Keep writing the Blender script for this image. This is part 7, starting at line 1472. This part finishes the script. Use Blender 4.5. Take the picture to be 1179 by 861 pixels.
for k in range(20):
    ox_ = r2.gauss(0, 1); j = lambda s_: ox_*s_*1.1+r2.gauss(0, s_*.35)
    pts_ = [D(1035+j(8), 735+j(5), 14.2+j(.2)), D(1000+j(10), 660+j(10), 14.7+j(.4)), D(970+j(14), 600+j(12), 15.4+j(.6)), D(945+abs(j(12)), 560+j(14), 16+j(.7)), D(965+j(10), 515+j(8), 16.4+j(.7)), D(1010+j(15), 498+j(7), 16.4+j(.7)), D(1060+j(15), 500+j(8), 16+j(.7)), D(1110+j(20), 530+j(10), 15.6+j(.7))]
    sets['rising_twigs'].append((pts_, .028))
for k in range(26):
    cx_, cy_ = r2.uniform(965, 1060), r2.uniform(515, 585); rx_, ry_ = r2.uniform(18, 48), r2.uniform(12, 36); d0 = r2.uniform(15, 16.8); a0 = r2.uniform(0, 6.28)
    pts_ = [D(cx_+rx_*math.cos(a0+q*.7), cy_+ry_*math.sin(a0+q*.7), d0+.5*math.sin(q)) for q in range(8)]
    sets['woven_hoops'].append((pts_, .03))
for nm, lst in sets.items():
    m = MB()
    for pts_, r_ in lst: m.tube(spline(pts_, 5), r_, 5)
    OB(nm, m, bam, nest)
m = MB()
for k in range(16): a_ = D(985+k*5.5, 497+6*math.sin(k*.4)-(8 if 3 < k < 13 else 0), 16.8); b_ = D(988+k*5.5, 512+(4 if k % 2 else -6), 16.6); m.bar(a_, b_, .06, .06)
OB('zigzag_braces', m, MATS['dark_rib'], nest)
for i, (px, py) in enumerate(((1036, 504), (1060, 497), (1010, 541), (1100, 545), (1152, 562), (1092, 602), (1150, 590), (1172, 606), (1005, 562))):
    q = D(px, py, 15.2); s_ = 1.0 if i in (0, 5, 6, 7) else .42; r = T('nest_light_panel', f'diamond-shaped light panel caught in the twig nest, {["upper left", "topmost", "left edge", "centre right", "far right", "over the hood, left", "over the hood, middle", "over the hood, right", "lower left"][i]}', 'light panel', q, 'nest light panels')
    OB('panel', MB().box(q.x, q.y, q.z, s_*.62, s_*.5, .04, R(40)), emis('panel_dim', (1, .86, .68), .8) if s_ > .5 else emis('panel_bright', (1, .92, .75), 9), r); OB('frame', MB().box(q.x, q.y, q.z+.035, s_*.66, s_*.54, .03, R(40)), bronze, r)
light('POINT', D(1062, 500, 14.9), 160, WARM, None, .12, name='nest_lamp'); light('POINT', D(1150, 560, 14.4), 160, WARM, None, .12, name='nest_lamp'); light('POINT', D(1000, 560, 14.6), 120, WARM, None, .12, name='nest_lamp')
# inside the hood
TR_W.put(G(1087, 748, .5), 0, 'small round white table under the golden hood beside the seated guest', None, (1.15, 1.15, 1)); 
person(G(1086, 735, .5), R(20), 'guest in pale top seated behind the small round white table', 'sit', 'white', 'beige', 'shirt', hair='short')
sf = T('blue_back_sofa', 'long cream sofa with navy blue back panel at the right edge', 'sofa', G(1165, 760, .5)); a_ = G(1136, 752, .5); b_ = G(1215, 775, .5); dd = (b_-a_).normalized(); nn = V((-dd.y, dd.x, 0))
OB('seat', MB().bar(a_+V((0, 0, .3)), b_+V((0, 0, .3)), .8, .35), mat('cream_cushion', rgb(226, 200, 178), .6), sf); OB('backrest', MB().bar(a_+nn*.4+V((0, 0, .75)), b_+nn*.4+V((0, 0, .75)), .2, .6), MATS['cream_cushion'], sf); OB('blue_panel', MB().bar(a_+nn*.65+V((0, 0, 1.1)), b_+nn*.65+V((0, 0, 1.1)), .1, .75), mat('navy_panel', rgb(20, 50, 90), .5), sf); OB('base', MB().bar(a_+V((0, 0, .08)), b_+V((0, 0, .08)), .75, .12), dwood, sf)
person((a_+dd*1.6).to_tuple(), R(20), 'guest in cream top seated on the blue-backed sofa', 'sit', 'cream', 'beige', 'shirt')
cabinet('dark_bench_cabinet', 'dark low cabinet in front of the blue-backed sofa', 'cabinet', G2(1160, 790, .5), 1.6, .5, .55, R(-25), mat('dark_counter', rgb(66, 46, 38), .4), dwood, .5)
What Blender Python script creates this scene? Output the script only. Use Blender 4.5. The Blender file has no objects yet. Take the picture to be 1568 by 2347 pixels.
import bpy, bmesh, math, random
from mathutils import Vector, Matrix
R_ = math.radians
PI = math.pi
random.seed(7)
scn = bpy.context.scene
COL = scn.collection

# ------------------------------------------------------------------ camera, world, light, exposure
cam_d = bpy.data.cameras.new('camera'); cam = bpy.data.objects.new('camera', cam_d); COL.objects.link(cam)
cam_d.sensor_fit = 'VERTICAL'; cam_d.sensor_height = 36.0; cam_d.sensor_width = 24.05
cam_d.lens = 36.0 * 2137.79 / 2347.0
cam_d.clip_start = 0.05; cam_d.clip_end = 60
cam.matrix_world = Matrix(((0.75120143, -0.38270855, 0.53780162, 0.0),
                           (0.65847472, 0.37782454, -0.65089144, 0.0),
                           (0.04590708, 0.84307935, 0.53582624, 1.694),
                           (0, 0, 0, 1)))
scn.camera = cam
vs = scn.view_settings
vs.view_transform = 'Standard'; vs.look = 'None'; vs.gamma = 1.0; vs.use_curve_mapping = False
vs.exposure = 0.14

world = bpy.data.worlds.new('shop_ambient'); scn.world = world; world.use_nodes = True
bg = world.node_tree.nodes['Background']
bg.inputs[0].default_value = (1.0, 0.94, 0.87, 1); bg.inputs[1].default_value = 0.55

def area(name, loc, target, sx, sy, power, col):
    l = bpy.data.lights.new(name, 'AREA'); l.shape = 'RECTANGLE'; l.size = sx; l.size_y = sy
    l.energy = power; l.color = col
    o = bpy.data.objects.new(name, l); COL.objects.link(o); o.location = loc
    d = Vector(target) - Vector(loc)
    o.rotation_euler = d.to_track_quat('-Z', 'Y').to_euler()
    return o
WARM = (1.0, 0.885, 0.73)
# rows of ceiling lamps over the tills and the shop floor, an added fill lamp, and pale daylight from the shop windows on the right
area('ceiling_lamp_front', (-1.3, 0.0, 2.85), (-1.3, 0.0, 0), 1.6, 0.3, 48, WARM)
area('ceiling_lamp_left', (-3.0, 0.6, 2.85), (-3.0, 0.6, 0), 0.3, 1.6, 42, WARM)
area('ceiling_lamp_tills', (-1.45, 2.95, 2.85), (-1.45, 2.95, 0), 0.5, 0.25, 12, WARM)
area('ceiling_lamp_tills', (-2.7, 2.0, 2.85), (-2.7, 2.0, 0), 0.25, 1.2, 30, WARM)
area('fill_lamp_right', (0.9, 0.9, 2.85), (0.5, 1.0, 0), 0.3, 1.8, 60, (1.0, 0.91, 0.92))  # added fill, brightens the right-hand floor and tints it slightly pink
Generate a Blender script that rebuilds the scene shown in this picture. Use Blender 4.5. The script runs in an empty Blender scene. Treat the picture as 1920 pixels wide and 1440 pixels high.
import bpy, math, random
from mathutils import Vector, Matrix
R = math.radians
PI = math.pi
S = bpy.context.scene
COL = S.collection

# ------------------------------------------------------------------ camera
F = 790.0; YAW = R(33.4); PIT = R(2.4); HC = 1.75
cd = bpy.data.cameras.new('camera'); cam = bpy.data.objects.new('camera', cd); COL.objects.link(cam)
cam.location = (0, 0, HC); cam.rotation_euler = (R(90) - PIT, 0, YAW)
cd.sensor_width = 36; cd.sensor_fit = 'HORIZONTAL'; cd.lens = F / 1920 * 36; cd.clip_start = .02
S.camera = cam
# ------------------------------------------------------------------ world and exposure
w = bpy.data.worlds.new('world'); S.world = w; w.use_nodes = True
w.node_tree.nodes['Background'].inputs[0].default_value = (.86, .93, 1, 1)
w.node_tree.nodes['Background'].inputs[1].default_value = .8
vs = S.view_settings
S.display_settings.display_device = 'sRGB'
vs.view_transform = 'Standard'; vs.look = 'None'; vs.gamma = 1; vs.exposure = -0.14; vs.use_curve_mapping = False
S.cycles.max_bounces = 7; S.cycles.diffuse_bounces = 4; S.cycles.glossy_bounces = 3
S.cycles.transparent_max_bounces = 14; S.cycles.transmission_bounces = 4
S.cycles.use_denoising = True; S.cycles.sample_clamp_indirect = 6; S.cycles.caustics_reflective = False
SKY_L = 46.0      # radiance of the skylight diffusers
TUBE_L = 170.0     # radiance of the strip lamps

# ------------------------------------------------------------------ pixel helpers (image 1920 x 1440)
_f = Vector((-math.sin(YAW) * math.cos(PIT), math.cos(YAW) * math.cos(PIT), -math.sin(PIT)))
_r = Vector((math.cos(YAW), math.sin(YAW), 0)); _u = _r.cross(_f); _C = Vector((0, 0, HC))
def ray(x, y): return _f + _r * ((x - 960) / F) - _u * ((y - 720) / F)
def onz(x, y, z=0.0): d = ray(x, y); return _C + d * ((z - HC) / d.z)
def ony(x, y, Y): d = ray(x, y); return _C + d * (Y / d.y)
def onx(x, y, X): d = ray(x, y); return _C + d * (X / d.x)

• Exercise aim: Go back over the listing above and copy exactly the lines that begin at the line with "What Blender Python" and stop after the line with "bg.inputs[0].default_value = (1.0, 0.94, 0.87, 1);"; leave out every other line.

• Response:
What Blender Python script creates this scene? Output the script only. Use Blender 4.5. The Blender file has no objects yet. Take the picture to be 1568 by 2347 pixels.
import bpy, bmesh, math, random
from mathutils import Vector, Matrix
R_ = math.radians
PI = math.pi
random.seed(7)
scn = bpy.context.scene
COL = scn.collection

# ------------------------------------------------------------------ camera, world, light, exposure
cam_d = bpy.data.cameras.new('camera'); cam = bpy.data.objects.new('camera', cam_d); COL.objects.link(cam)
cam_d.sensor_fit = 'VERTICAL'; cam_d.sensor_height = 36.0; cam_d.sensor_width = 24.05
cam_d.lens = 36.0 * 2137.79 / 2347.0
cam_d.clip_start = 0.05; cam_d.clip_end = 60
cam.matrix_world = Matrix(((0.75120143, -0.38270855, 0.53780162, 0.0),
                           (0.65847472, 0.37782454, -0.65089144, 0.0),
                           (0.04590708, 0.84307935, 0.53582624, 1.694),
                           (0, 0, 0, 1)))
scn.camera = cam
vs = scn.view_settings
vs.view_transform = 'Standard'; vs.look = 'None'; vs.gamma = 1.0; vs.use_curve_mapping = False
vs.exposure = 0.14

world = bpy.data.worlds.new('shop_ambient'); scn.world = world; world.use_nodes = True
bg = world.node_tree.nodes['Background']
bg.inputs[0].default_value = (1.0, 0.94, 0.87, 1); bg.inputs[1].default_value = 0.55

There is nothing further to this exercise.